'''

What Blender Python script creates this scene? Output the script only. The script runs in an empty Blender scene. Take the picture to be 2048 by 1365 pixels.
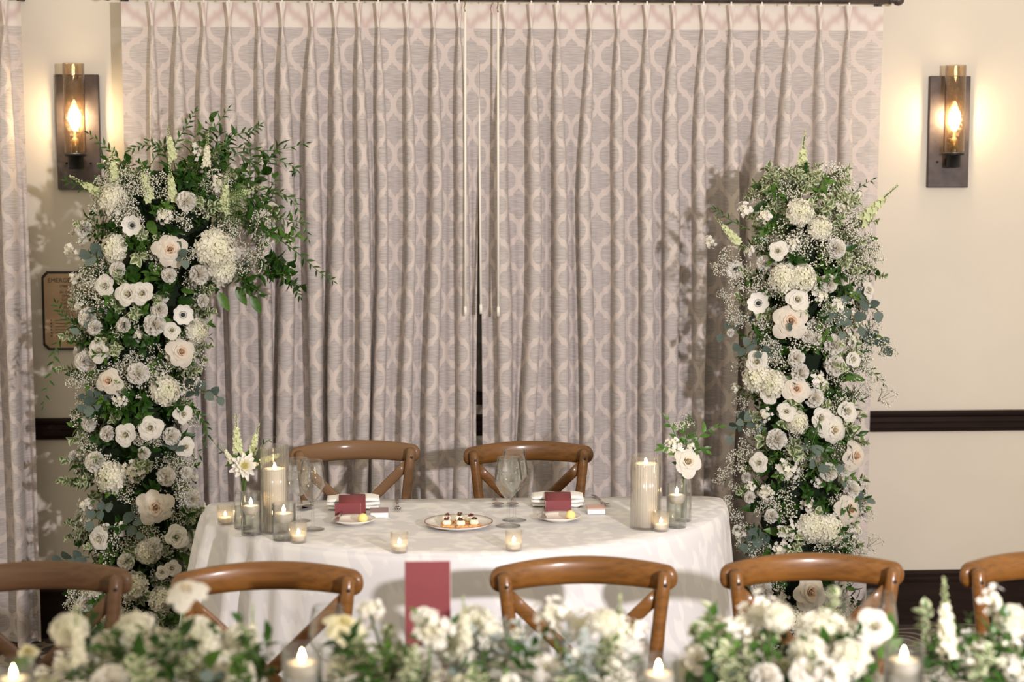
import bpy, math, random
from mathutils import Vector, Matrix, Euler
PI = math.pi
rnd = random.Random(11)
sc = bpy.context.scene
C = sc.collection

# ------------------------------------------------------------------ camera
cam_d = bpy.data.cameras.new('camera')
cam_d.sensor_width = 36.0
cam_d.sensor_fit = 'HORIZONTAL'
cam_d.lens = 58.8
cam_d.clip_start = 0.05
cam_d.dof.use_dof = True
cam_d.dof.focus_distance = 5.35
cam_d.dof.aperture_fstop = 2.7
cam = bpy.data.objects.new('camera', cam_d)
C.objects.link(cam)
cam.location = (0.0, -6.441, 1.78)
cam.rotation_euler = (math.radians(90 - 5.62), 0, math.radians(-3.5))
sc.camera = cam

# ------------------------------------------------------------------ world: the warm even light of the hall's own ceiling lamps
world = bpy.data.worlds.new('hall_light')
sc.world = world
world.use_nodes = True
bg = world.node_tree.nodes['Background']
bg.inputs['Color'].default_value = (1.0, 0.865, 0.655, 1)
bg.inputs['Strength'].default_value = 0.87

# ------------------------------------------------------------------ photographer's flash on a stand, right of the camera
fl_d = bpy.data.lights.new('flash', 'SPOT')
fl_d.energy = 870
fl_d.color = (1.0, 0.93, 0.935)
fl_d.shadow_soft_size = 0.06
fl_d.spot_size = math.radians(80)
fl_d.spot_blend = 1.0
fl = bpy.data.objects.new('flash', fl_d)
C.objects.link(fl)
fl.location = (1.8, -6.2, 1.95)
fl.rotation_euler = (Vector((0.45, 0.0, 1.75)) - fl.location).to_track_quat('-Z', 'Y').to_euler()

vs = sc.view_settings
vs.view_transform = 'Standard'
vs.look = 'None'
vs.gamma = 1.0
vs.use_curve_mapping = False
vs.exposure = 0.14
sc.cycles.transparent_max_bounces = 28
sc.cycles.max_bounces = 5
sc.cycles.diffuse_bounces = 2
sc.cycles.glossy_bounces = 2
sc.cycles.adaptive_threshold = 0.05
sc.cycles.use_denoising = True
sc.cycles.caustics_reflective = False
sc.cycles.caustics_refractive = False

# ------------------------------------------------------------------ mesh helpers
class MB:
    def __init__(s):
        s.v = []; s.f = []; s.m = []; s.s = []; s.uv = None
    def add(s, vs_, fs, m=0, M=None, smooth=True):
        o = len(s.v)
        s.v += [tuple(M @ Vector(p)) if M else tuple(p) for p in vs_]
        s.f += [tuple(i + o for i in f) for f in fs]
        s.m += [m] * len(fs); s.s += [smooth] * len(fs)
    def box(s, c, d, m=0, M=None, ch=0.0):
        hx, hy, hz = d[0] / 2, d[1] / 2, d[2] / 2
        if ch <= 0:
            vv = [(c[0] + a * hx, c[1] + b * hy, c[2] + e * hz) for a in (-1, 1) for b in (-1, 1) for e in (-1, 1)]
            s.add(vv, [(0, 1, 3, 2), (4, 6, 7, 5), (0, 4, 5, 1), (2, 3, 7, 6), (0, 2, 6, 4), (1, 5, 7, 3)], m, M, False)
            return
        ch = min(ch, hx * .9, hy * .9, hz * .9)
        vv = []; idx = {}
        for a in (-1, 1):
            for b in (-1, 1):
                for e in (-1, 1):
                    for k in range(3):
                        p = [hx - ch, hy - ch, hz - ch]; p[k] += ch
                        idx[(a, b, e, k)] = len(vv)
                        vv.append((c[0] + a * p[0], c[1] + b * p[1], c[2] + e * p[2]))
        fs = []
        for k in range(3):
            o1, o2 = [q for q in range(3) if q != k]
            for sg in (-1, 1):
                def g(p, q):
                    t = [0, 0, 0]; t[k] = sg; t[o1] = p; t[o2] = q
                    return idx[(t[0], t[1], t[2], k)]
                fs.append((g(-1, -1), g(1, -1), g(1, 1), g(-1, 1)))
        for k in range(3):
            o1, o2 = [q for q in range(3) if q != k]
            for p in (-1, 1):
                for q in (-1, 1):
                    def g(w, kk):
                        t = [0, 0, 0]; t[k] = w; t[o1] = p; t[o2] = q
                        return idx[(t[0], t[1], t[2], kk)]
                    fs.append((g(-1, o1), g(1, o1), g(1, o2), g(-1, o2)))
        for a in (-1, 1):
            for b in (-1, 1):
                for e in (-1, 1):
                    fs.append(tuple(idx[(a, b, e, k)] for k in range(3)))
        s.add(vv, fs, m, M, False)
    def lathe(s, prof, seg=24, m=0, M=None, smooth=True, cap0=False, cap1=False):
        vv = []; fs = []
        for r, z in prof:
            for i in range(seg):
                a = 2 * PI * i / seg
                vv.append((r * math.cos(a), r * math.sin(a), z))
        for k in range(len(prof) - 1):
            for i in range(seg):
                j = (i + 1) % seg
                fs.append((k * seg + i, k * seg + j, (k + 1) * seg + j, (k + 1) * seg + i))
        if cap0: fs.append(tuple(reversed(range(seg))))
        if cap1: fs.append(tuple(range((len(prof) - 1) * seg, len(prof) * seg)))
        s.add(vv, fs, m, M, smooth)
    def sweep(s, path, sect, m=0, M=None, scale=None, up=(0, 0, 1), caps=True, smooth=True):
        path = [Vector(p) for p in path]; n = len(sect); vv = []; fs = []; up = Vector(up)
        for i, p in enumerate(path):
            t = (path[min(i + 1, len(path) - 1)] - path[max(i - 1, 0)]).normalized()
            side = t.cross(up)
            if side.length < 1e-4: side = t.cross(Vector((0, 1, 0.01)))
            side.normalize(); u2 = side.cross(t).normalized()
            k = scale[i] if scale else 1.0
            if not isinstance(k, tuple): k = (k, k)
            for a, b in sect:
                vv.append(p + side * a * k[0] + u2 * b * k[1])
        for i in range(len(path) - 1):
            for j in range(n):
                q = (j + 1) % n
                fs.append((i * n + j, i * n + q, (i + 1) * n + q, (i + 1) * n + j))
        if caps:
            fs.append(tuple(reversed(range(n)))); fs.append(tuple(range((len(path) - 1) * n, len(path) * n)))
        s.add(vv, fs, m, M, smooth)
    def tube(s, path, r, seg=8, m=0, M=None, scale=None):
        s.sweep(path, [(r * math.cos(2 * PI * i / seg), r * math.sin(2 * PI * i / seg)) for i in range(seg)], m, M, scale)
    def ball(s, c, r, m=0, M=None, seg=12, rings=8, sz=1.0):
        prof = [(max(1e-5, r * math.sin(PI * k / rings)), -r * sz * math.cos(PI * k / rings)) for k in range(rings + 1)]
        T = Matrix.Translation(Vector(c))
        s.lathe(prof, seg, m, (M @ T) if M else T)
    def octa(s, c, r, m=0, M=None):
        x, y, z = c
        s.add([(x + r, y, z), (x - r, y, z), (x, y + r, z), (x, y - r, z), (x, y, z + r), (x, y, z - r)],
              [(0, 2, 4), (2, 1, 4), (1, 3, 4), (3, 0, 4), (2, 0, 5), (1, 2, 5), (3, 1, 5), (0, 3, 5)], m, M)
    def grid(s, fn, nu, nv, m=0, M=None, smooth=True, mf=None):
        vv = [fn(i / (nu - 1), j / (nv - 1)) for j in range(nv) for i in range(nu)]
        fs = []; ms = []
        for j in range(nv - 1):
            for i in range(nu - 1):
                fs.append((j * nu + i, j * nu + i + 1, (j + 1) * nu + i + 1, (j + 1) * nu + i))
                ms.append(mf(i, j) if mf else m)
        o = len(s.m)
        s.add(vv, fs, m, M, smooth)
        if mf: s.m[o:] = ms
    def mesh(s, name, mats):
        me = bpy.data.meshes.new(name)
        me.from_pydata(s.v, [], s.f)
        for mt in mats: me.materials.append(mt)
        me.polygons.foreach_set('material_index', s.m)
        me.polygons.foreach_set('use_smooth', s.s)
        me.update()
        return me
    def build(s, name, mats, parent=None, loc=None, rot=None):
        if not isinstance(mats, (list, tuple)): mats = [mats]
        return put(name, s.mesh(name, mats), parent, loc, rot)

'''

_Short exercise_
Look over the material above and show each line where "scene" appears.

_Exercise response_
What Blender Python script creates this scene? Output the script only. The script runs in an empty Blender scene. Take the picture to be 2048 by 1365 pixels.
sc = bpy.context.scene